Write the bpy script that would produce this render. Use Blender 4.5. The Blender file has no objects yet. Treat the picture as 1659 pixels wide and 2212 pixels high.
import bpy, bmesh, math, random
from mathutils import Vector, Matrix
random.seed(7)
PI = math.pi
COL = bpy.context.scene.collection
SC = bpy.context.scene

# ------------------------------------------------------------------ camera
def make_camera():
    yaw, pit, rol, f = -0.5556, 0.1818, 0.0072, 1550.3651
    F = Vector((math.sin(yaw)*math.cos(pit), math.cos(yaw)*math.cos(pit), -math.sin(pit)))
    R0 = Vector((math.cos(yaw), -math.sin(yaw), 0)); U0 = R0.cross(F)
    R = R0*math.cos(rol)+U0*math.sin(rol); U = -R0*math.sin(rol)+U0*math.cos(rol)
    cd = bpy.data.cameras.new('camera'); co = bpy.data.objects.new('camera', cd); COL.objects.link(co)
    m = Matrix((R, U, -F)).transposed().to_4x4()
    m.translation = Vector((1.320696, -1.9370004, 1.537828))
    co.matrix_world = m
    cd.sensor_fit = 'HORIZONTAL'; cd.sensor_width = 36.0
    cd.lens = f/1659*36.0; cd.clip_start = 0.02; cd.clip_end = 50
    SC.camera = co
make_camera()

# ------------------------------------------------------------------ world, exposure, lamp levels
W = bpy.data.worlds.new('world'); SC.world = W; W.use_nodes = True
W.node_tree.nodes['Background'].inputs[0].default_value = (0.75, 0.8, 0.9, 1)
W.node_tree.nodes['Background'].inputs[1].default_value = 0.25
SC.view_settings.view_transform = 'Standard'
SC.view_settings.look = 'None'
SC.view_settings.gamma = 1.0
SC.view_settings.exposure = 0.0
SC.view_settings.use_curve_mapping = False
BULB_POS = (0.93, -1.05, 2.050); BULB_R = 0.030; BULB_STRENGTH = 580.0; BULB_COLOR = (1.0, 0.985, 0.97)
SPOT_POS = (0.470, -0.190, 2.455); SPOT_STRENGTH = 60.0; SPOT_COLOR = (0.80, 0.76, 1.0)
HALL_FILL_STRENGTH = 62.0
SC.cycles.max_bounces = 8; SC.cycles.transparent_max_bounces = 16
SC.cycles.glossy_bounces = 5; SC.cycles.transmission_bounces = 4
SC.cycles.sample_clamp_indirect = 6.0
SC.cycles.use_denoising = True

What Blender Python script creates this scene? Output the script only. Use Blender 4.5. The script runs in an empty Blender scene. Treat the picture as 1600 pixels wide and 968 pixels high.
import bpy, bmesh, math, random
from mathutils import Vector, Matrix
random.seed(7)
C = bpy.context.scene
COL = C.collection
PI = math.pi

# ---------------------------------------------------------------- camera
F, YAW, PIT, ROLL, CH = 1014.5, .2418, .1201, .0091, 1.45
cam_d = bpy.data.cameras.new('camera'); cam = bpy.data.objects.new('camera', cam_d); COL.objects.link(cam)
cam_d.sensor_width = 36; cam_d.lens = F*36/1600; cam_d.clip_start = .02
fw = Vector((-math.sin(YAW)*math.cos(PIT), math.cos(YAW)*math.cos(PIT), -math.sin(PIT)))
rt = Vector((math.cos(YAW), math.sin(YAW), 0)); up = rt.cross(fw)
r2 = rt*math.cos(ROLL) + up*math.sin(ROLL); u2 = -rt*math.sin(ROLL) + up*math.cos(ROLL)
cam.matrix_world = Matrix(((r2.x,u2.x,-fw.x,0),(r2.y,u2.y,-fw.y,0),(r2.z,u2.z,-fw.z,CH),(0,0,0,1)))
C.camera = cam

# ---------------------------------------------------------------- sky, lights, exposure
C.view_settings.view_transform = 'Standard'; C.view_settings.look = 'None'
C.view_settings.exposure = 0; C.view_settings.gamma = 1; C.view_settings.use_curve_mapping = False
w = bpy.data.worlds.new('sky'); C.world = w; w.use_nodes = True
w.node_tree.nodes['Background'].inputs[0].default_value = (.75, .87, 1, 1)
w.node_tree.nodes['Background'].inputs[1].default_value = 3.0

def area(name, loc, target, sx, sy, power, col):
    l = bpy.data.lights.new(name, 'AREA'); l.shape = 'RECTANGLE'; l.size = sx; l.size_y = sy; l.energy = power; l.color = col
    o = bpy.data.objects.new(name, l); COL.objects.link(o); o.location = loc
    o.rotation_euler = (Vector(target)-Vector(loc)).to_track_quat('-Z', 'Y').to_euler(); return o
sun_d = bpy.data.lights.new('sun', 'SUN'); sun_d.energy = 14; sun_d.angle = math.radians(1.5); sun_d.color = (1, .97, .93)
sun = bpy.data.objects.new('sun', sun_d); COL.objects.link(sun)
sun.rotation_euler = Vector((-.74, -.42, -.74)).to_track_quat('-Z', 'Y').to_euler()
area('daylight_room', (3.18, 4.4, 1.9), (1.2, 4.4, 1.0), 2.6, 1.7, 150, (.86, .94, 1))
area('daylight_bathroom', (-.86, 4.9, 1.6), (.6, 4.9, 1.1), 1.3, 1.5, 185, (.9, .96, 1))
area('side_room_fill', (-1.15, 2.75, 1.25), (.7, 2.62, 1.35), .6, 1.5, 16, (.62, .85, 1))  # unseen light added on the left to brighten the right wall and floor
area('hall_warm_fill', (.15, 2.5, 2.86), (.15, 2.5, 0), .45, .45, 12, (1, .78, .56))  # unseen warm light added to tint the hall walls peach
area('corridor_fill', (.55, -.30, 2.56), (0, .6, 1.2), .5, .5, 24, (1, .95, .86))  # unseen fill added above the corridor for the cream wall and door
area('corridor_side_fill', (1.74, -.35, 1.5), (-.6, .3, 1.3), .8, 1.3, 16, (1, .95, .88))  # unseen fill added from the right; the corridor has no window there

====

# WHAT TO DO
Look back at the entries above. Retype the line with "What Blender Python", the line with "C.camera = cam", and all lines in between.

# WORKED ANSWER
What Blender Python script creates this scene? Output the script only. Use Blender 4.5. The script runs in an empty Blender scene. Treat the picture as 1600 pixels wide and 968 pixels high.
import bpy, bmesh, math, random
from mathutils import Vector, Matrix
random.seed(7)
C = bpy.context.scene
COL = C.collection
PI = math.pi

# ---------------------------------------------------------------- camera
F, YAW, PIT, ROLL, CH = 1014.5, .2418, .1201, .0091, 1.45
cam_d = bpy.data.cameras.new('camera'); cam = bpy.data.objects.new('camera', cam_d); COL.objects.link(cam)
cam_d.sensor_width = 36; cam_d.lens = F*36/1600; cam_d.clip_start = .02
fw = Vector((-math.sin(YAW)*math.cos(PIT), math.cos(YAW)*math.cos(PIT), -math.sin(PIT)))
rt = Vector((math.cos(YAW), math.sin(YAW), 0)); up = rt.cross(fw)
r2 = rt*math.cos(ROLL) + up*math.sin(ROLL); u2 = -rt*math.sin(ROLL) + up*math.cos(ROLL)
cam.matrix_world = Matrix(((r2.x,u2.x,-fw.x,0),(r2.y,u2.y,-fw.y,0),(r2.z,u2.z,-fw.z,CH),(0,0,0,1)))
C.camera = cam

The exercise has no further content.